Terrasson a rouvert la porte du sauvage, du spontané et de l’imaginaire, libérant au passage nos émotions enfouies. Il organisait de fameux stages au cours desquels il proposait à ses victimes (consentantes) de passer une nuit seules en pleine nature, sans lumière, juste pour se tester, pour se confronter enfin aux forces originelles. Des expériences étrangement proches des rites initiatiques pratiqués dans des civilisations plus en harmonie avec la nature que la nôtre.

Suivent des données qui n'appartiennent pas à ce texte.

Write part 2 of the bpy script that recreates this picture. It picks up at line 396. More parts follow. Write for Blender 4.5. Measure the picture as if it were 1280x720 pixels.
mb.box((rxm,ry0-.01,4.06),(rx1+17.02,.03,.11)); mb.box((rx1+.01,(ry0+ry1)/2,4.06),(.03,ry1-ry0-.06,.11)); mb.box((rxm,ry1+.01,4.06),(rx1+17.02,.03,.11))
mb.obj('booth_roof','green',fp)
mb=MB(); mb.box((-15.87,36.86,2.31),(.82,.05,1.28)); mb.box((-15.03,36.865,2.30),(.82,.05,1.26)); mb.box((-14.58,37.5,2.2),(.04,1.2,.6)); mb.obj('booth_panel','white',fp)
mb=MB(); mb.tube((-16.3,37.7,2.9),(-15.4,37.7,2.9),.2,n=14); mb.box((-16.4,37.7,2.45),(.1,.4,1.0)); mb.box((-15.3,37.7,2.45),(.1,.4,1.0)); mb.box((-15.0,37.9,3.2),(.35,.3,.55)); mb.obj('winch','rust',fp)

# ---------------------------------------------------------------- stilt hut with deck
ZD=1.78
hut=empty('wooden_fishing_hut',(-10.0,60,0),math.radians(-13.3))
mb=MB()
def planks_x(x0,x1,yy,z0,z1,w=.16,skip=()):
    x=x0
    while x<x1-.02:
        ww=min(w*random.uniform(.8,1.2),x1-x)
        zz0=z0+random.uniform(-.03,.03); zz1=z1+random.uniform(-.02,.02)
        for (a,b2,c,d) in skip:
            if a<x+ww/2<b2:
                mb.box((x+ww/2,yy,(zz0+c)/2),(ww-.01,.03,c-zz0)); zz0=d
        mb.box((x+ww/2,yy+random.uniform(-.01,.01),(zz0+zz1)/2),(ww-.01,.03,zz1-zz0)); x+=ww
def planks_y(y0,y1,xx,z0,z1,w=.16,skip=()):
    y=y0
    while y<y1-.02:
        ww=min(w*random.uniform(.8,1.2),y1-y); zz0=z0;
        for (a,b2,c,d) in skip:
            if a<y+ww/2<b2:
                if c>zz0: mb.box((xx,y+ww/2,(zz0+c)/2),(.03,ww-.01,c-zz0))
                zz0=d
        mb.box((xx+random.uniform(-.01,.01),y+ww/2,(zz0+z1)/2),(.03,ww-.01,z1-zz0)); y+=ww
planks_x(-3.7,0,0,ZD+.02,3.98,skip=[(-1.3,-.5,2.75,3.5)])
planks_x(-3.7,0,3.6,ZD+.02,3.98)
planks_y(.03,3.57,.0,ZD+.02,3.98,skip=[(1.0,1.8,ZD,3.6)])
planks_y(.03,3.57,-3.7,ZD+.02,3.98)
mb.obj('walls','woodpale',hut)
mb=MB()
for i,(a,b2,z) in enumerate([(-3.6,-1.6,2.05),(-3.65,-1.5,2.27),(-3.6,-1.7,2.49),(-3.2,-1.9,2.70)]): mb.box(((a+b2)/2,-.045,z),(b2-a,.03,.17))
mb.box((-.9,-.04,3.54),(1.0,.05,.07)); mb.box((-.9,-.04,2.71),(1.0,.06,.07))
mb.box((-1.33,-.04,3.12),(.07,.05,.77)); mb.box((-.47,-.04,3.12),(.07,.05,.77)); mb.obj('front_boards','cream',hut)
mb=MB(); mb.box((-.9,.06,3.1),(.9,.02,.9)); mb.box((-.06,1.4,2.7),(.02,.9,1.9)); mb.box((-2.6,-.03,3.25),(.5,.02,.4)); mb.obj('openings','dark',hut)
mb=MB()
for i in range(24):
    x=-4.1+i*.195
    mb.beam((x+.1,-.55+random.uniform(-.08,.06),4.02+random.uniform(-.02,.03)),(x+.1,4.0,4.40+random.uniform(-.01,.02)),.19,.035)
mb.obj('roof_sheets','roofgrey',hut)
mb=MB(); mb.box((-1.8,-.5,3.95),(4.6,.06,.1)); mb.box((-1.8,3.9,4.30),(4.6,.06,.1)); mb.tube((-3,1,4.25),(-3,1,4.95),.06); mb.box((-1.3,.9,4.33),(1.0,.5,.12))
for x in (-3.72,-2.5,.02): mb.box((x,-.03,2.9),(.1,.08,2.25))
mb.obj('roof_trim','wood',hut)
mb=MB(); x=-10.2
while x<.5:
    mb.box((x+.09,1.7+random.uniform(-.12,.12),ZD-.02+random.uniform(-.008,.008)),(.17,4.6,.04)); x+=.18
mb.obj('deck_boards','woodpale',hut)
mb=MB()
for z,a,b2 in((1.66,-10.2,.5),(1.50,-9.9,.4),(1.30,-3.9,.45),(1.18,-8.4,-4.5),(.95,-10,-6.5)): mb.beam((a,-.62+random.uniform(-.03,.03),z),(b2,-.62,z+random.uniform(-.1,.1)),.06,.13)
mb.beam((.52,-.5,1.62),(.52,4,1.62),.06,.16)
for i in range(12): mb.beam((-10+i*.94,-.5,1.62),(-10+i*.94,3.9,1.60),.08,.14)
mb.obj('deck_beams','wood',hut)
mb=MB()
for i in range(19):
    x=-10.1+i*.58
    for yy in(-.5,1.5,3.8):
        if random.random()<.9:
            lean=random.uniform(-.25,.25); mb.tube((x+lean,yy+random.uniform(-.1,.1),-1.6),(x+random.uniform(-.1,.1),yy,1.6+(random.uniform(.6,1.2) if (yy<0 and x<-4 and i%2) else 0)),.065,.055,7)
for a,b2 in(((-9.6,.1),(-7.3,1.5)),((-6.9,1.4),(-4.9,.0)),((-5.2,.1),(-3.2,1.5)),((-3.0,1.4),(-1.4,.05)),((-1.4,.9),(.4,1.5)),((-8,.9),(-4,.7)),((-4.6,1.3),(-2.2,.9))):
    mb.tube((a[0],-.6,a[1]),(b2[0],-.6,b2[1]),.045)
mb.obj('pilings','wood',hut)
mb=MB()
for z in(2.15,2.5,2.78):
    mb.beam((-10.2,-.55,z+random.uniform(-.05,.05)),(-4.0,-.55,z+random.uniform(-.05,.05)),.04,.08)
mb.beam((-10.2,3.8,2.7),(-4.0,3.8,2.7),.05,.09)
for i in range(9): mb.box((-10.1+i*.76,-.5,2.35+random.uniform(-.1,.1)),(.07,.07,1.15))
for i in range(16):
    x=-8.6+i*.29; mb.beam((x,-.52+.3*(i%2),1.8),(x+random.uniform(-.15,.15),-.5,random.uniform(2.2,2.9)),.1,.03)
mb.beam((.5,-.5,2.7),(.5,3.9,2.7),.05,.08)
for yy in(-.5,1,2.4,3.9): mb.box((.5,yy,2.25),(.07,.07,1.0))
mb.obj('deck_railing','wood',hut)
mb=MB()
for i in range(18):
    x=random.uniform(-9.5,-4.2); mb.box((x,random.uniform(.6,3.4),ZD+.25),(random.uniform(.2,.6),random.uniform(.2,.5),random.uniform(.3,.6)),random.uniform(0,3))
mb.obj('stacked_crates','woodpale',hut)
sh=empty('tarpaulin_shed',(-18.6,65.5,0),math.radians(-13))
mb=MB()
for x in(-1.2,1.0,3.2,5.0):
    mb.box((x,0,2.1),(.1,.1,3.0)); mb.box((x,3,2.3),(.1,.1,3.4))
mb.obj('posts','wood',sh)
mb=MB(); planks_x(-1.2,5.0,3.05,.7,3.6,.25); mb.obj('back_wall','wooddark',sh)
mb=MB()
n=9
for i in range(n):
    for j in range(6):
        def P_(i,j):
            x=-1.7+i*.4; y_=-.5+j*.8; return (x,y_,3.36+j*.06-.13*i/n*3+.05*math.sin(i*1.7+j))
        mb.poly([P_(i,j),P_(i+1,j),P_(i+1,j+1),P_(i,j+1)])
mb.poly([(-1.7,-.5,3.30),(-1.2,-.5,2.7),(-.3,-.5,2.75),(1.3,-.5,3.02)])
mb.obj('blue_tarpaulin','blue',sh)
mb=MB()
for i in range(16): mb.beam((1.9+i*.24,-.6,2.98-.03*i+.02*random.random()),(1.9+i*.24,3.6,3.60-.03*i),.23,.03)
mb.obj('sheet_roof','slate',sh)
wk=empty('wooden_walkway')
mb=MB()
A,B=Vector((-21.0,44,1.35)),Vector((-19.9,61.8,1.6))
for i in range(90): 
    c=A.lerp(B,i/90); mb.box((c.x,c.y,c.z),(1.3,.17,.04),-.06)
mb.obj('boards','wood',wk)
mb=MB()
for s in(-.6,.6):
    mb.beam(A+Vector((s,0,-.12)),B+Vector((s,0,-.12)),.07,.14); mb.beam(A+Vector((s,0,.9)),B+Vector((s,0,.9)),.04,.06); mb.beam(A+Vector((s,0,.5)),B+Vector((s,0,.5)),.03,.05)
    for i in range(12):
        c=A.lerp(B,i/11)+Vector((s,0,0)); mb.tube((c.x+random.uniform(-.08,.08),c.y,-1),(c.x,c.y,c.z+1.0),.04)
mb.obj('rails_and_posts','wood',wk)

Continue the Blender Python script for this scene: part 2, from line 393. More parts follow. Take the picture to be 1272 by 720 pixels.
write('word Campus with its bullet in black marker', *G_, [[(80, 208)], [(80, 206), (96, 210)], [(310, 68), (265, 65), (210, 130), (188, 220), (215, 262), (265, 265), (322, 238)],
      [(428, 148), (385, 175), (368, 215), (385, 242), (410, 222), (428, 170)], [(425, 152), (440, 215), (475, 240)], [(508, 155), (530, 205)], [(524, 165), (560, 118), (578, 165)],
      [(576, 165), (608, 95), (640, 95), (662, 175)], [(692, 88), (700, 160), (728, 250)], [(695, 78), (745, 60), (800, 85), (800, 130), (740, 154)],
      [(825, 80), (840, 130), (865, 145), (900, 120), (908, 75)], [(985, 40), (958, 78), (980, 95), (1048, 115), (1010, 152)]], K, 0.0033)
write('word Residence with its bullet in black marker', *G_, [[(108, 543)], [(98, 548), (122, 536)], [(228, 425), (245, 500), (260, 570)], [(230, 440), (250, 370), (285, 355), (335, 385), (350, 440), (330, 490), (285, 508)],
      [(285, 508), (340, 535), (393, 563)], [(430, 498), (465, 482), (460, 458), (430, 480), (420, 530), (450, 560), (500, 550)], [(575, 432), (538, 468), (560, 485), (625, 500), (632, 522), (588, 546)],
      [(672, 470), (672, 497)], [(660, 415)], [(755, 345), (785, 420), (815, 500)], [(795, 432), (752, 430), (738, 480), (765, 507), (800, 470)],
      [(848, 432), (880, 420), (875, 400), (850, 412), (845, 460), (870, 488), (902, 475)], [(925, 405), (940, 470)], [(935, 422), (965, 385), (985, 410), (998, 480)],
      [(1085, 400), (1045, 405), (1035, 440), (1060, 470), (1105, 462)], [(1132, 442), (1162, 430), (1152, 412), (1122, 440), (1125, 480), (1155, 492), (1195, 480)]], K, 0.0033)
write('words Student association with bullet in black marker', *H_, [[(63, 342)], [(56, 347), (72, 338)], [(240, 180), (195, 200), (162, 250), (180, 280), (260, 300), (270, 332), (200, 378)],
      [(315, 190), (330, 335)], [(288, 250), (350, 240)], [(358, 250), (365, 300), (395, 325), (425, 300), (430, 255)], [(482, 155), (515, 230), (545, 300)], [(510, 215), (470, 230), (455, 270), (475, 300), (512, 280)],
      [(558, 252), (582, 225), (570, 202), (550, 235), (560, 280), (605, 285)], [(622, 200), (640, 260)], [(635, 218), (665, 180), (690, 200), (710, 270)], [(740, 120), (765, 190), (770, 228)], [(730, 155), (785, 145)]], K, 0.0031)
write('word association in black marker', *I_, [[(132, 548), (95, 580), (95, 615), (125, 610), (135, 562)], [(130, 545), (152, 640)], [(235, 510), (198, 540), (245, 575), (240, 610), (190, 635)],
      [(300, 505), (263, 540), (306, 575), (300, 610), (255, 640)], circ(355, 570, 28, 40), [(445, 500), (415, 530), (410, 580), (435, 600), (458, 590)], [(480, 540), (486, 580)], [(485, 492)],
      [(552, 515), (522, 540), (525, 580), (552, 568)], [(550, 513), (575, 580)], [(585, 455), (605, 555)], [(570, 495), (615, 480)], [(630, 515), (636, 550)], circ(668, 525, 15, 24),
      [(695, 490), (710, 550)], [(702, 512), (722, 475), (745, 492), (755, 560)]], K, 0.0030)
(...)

François Terrasson a passé sa vie à réhabiliter ses complices la vase, les ronces et les friches ; la nature sensible, magique et puissante ; mais aussi l’organique et l’émotionnel dont nous sommes pétris, sans jamais opposer l’homme et la nature. Au moment de sa disparition en janvier 2006, il avait l’intention de mettre en place un « Centre stratégique d’influence naturaliste », qui nous manque cruellement aujourd’hui. Par ses conférences, ses actions, ses écrits, François a eu le temps de semer de belles graines bien sauvages de révolution dans quelques esprits. Souhaitons qu’elles trouvent d’autres terres assez fertiles pour germer bientôt.

Les trois ouvrages de François Terrasson ont été réédités aux éditions Sang de la Terre (La Peur de la Nature, La Civilisation anti-Nature, Pour en finir avec la Nature). Celui-ci est un recueil d'inédits, que je vous recommande tout aussi chaudement.